During the new season, TBS's "third generation" will manifest itself on the Thursday night "Movie Break" and the nightly "Non-Stop Comedy Block" — featuring four popular off-network sitcoms, such as Seinfeld
and Home Improvement, presented back to back.

Twelve- to 15-minute interstitials and the Movie Break segments will look at what's hot in Hollywood movies, video games and the like.

According to Yaccarino, TBS will give clients non-preemptible time and will target consumer electronics marketers and retailers, as well as movie studios and fast food.

Starting in the fourth quarter, four sponsors — one per quarter — will receive customized segments within the Non-Stop Comedy Block, depicted as a neighborhood street featuring various storefronts, Yaccarino explained.

For example, viewers would follow the camera into a virtual movie theater where they would see film clips, or a product commercial from a studio.

No clients had been sold at press time, she said.

'VERY LUCRATIVE'

Yaccarino described the product-placement strategy as "very lucrative." So, too, is sister network Turner Network Television's title-sponsorship approach, which she said "speaks to their brand initiative [ 'We Know Drama']."

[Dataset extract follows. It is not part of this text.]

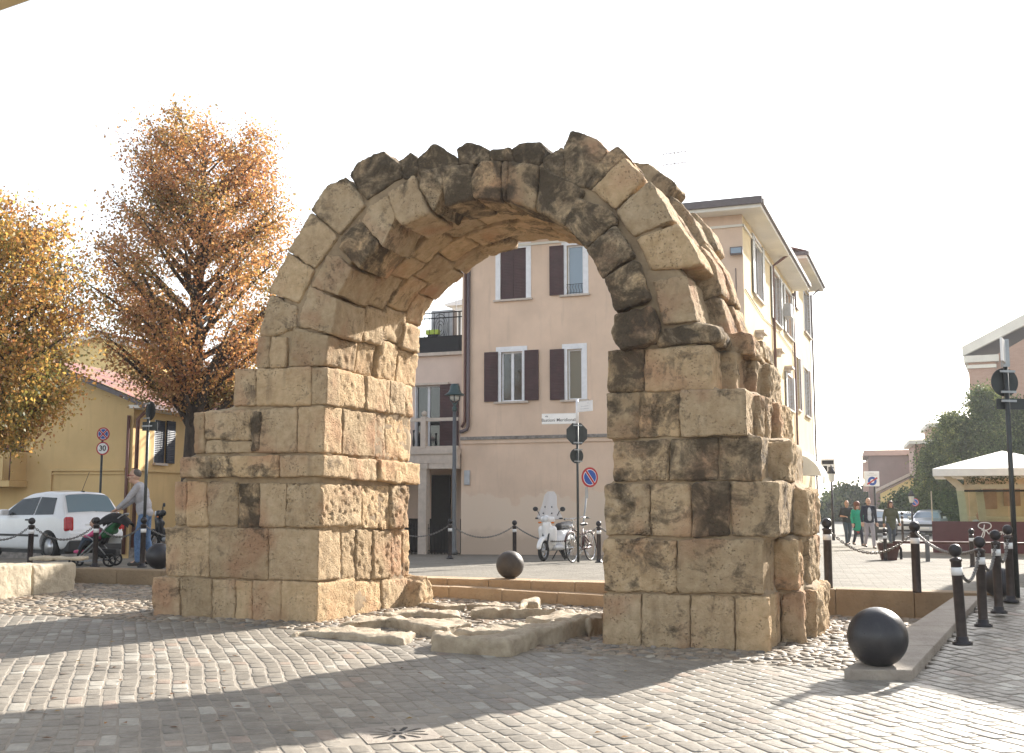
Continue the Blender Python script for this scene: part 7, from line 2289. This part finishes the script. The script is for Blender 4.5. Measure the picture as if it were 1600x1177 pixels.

TNT began its "Kleenex Tearjerker Movies" and "TNT American Express Movie Portfolio" film packages last year. In addition to the title sponsorships and commercial units within the films, Kimberly-Clark Corp.'s Kleenex and American Express Co. also gain exposure via plugs on TNT's Web site.

Among the "Tearjerker" flicks: Stepmom, As Good As It Gets, Terms of Endearment
and Sleepless in Seattle. American Express' package — focusing on "films that explore the serendipity of the American Dream," includes Father of the Bride II
and Baby Boom.

TNT has expanded its title sponsor push to original movies under the "Johnson & Johnson Spotlight Presentation" banner. TNT executive vice president and general manager Steve Koonin said that J&J will co-develop four original movie dramas in the coming season. The first, Door to Door
starring William H. Macy and set for July 14, was in the production pipeline prior to J&J's commitment.